2. Amendments to the SFDR RTS to include taxonomy-aligned nuclear energy and fossil gas disclosures

On 31 October 2022, the European Commission adopted the ESAs'2 proposal for new Regulatory Technical Standards ("RTS") on the information to be provided in the pre-contractual, website and

in periodic disclosures about the exposure of financial products to investments in taxonomy-aligned fossil gas and nuclear energy activities. The reason for these new RTS is the entry into force of the Taxonomy Complementary Climate Delegated Act3 on 1 January 2023, which will consider fossil gas and nuclear energy activities as being taxonomy-aligned if they meet certain conditions.

The new RTS will amend the existing SFDR RTS, including the template pre-contractual and periodic disclosure annexes (Annexes II-V of the SFDR RTS), by adding a "yes/no" question to identify whether the financial product invests in fossil gas and/or nuclear energy. If the answer is "yes", a graphical representation of the proportion of investments in such activities will need to be disclosed. In addition, certain "inconsistencies" have also been amended in the templates.

As regards the next steps, following their adoption by the European Commission, the new RTS are now subject to scrutiny by the European Parliament and the Council who will have three months to object (and may even request that the scrutiny period shall be extended by three months). Following the end of the scrutiny period, the amendments to the SFDR RTS will enter into force on the third day following their publication in the Official Journal of the European Union. While it is possible that the European Parliament and the Council could confirm much earlier, i.e. before the expiry of the scrutiny period, that they do not intend to raise any objections, it is not expected that the new RTS will start applying before February 2023.
 

3. ESA Q&A on SFDR RTS

On 17 November 2022, the ESAs published a detailed Q&A on the SFDR RTS covering the following subjects:

  1. Current value of all investments in principle adverse impact ("PAI") and Taxonomy-aligned disclosures
  2. PAI disclosures
  3. Financial product disclosures
  4. Multi-option products
  5. Taxonomy-aligned investment disclosures
  6. Financial advisers and execution-only FMPs

It may be of particular interest that the ESAs confirm that sections in the pre-contractual and periodic disclosure templates that are not applicable to a specific financial product, may be removed provided that those sections are accompanied by a red text instruction that explicitly limits the scope of application of the section. The CSSF had so far insisted on all sections of the annexes being kept, even if not applicable, pending clarity from the ESAs on this point. 

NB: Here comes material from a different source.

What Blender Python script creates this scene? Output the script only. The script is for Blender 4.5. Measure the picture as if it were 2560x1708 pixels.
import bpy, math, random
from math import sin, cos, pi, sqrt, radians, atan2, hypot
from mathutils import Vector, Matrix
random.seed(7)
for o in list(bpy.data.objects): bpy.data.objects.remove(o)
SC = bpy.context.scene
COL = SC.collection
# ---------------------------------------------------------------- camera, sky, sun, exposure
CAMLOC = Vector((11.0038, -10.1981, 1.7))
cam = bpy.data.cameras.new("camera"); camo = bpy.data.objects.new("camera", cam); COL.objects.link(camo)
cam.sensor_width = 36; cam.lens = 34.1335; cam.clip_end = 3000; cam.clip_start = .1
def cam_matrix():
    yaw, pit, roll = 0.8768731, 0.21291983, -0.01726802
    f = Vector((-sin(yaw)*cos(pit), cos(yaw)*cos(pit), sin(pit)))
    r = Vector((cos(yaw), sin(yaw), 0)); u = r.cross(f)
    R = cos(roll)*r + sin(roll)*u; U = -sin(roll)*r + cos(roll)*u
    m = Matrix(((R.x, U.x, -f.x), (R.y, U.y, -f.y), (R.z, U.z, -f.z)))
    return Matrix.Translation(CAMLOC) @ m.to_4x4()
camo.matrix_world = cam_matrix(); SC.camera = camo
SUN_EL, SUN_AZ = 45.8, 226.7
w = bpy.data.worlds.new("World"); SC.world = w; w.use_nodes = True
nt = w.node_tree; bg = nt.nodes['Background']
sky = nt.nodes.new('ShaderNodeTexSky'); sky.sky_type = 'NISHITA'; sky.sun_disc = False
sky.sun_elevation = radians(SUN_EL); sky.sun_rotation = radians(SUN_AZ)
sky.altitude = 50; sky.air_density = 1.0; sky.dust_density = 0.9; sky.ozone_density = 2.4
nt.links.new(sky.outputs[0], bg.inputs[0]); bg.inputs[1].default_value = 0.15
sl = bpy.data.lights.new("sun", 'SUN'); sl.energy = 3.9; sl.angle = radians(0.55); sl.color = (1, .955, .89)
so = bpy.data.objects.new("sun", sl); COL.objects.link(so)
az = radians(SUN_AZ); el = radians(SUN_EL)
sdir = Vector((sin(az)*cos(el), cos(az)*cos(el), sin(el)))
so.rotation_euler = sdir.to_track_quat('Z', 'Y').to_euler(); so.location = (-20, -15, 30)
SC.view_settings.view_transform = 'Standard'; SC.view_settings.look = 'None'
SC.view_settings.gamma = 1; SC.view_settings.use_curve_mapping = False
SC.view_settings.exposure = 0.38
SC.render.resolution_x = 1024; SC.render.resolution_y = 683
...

1 Commission Delegated Regulation (EU) 2022/1288 of 6 April 2022 supplementing Regulation (EU) 2019/2088 of the European Parliament and of the Council with regard to regulatory technical standards specifying the details of the content and presentation of the information in relation to the principle of 'do no significant harm', specifying the content, methodologies and presentation of information in relation to sustainability indicators and adverse sustainability impacts, and the content and presentation of the information in relation to the promotion of environmental or social characteristics and sustainable investment objectives in pre-contractual documents, on websites and in periodic reports.
2 the European Supervisory Authorities (i.e. ESMA (European Securities and Markets Authority), EBA (European Banking Authority) and EIOPA (European Insurance and Occupational Pensions Authority)).
3Commission Delegated Regulation (EU) 2022/1214, which includes a list of criteria that classifies investments in nuclear or gas power generation as "sustainable".